• YOUR OBJECTIVE:
Repeat everything from the first line of the listing below through the line that contains "the far crop')", exactly. Leave out pictures.
»»
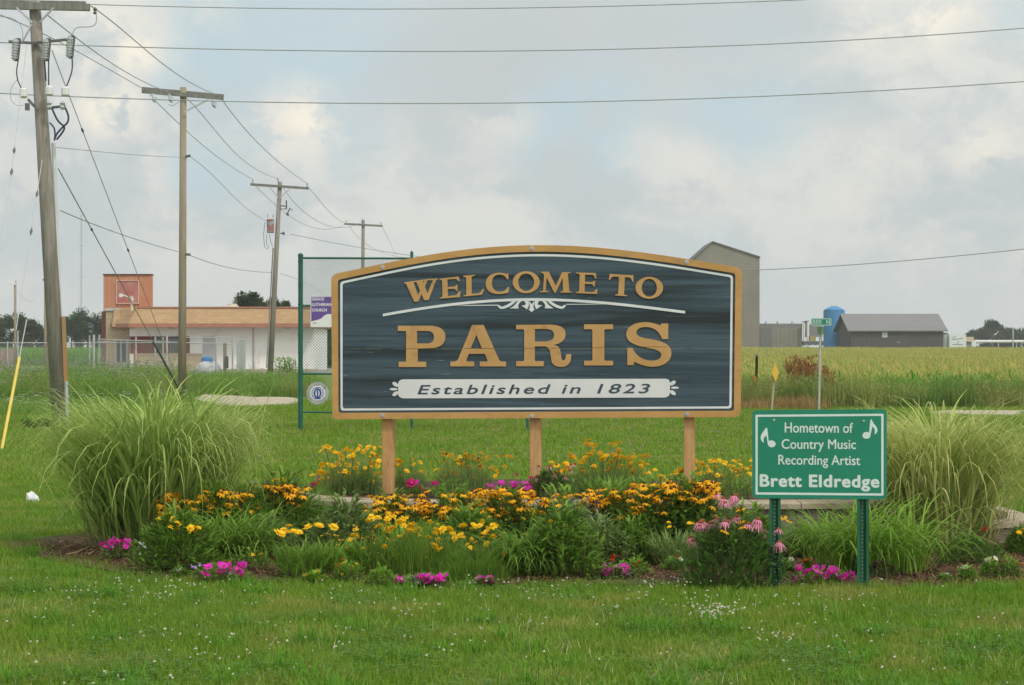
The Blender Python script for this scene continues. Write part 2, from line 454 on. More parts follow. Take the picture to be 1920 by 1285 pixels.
sheet('parking_lot', [(-60, 118), (-14, 118), (-8, 127), (-8, 148), (-60, 158)], .006, M_lot, label='worn asphalt lot before the brick building')
sheet('verge', [(-62, 158.2), (-26, 150), (-26, 166), (-62, 166)], .010, M_drytrim, label='yellowed verge in front of the far crop')

# ------------------------------------------------------------------ lawn
rng = np.random.RandomState(11)
def lawn_patch(size, n, h0, h1, w, seed):
    r = np.random.RandomState(seed); v = Veg()
    b = np.stack([r.uniform(-size / 2, size / 2, n), r.uniform(-size / 2, size / 2, n), np.full(n, -.004)], 1)
    v.blades(b, r.uniform(0, 6.28, n), r.uniform(0, .55, n), r.uniform(.1, 1.2, n), r.uniform(h0, h1, n), r.uniform(.7, 1.3, n) * w, 2, [1, .8, .08], rng=r)
    return v
def lawn(name, y0, y1, step, size, n, h0, h1, w, label, seed, xk=.36, x0=1.6, hole=True, zf=None):
    r = np.random.RandomState(seed)
    protos = [lawn_patch(size, n, h0, h1, w, seed * 10 + k) for k in range(5)]
    P_ = []
    y = y0
    while y < y1:
        xw = y * xk + x0
        xs = np.arange(-xw, xw, step); P_.append(np.stack([xs + r.uniform(-.3, .3, len(xs)) * step, np.full(len(xs), y) + r.uniform(-.3, .3, len(xs)) * step], 1)); y += step
    p = np.concatenate(P_)
    if hole:
        keep = ~inpoly(p[:, 0], p[:, 1], [(x * 1.0, yy) for x, yy in BEDIN]); p = p[keep]
    p = p[~inpoly(p[:, 0], p[:, 1], ROADP)]
    z = ground_z(p[:, 0], p[:, 1]); N = len(p)
    pts = np.concatenate([p, z[:, None]], 1)
    rots = np.stack([np.zeros(N), np.zeros(N), r.uniform(0, 6.28, N)], 1)
    # drifts of taller and shorter growth
    hz = 1 + .28 * np.sin(p[:, 0] * 1.1 + 1.3 * np.sin(p[:, 1] * .8)) * np.cos(p[:, 1] * .9 + .7 * p[:, 0]) + .22 * np.sin(p[:, 0] * 3.7 + p[:, 1] * 2.9) * np.sin(p[:, 1] * 4.3 - p[:, 0] * 1.7) + r.uniform(-.22, .22, N)
    sc = np.stack([np.ones(N), np.ones(N), hz], 1)
    return scatter(name, protos, pts, rots, sc, [M_lawn], label, r)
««
• TASK SOLUTION:
The Blender Python script for this scene continues. Write part 2, from line 454 on. More parts follow. Take the picture to be 1920 by 1285 pixels.
sheet('parking_lot', [(-60, 118), (-14, 118), (-8, 127), (-8, 148), (-60, 158)], .006, M_lot, label='worn asphalt lot before the brick building')
sheet('verge', [(-62, 158.2), (-26, 150), (-26, 166), (-62, 166)], .010, M_drytrim, label='yellowed verge in front of the far crop')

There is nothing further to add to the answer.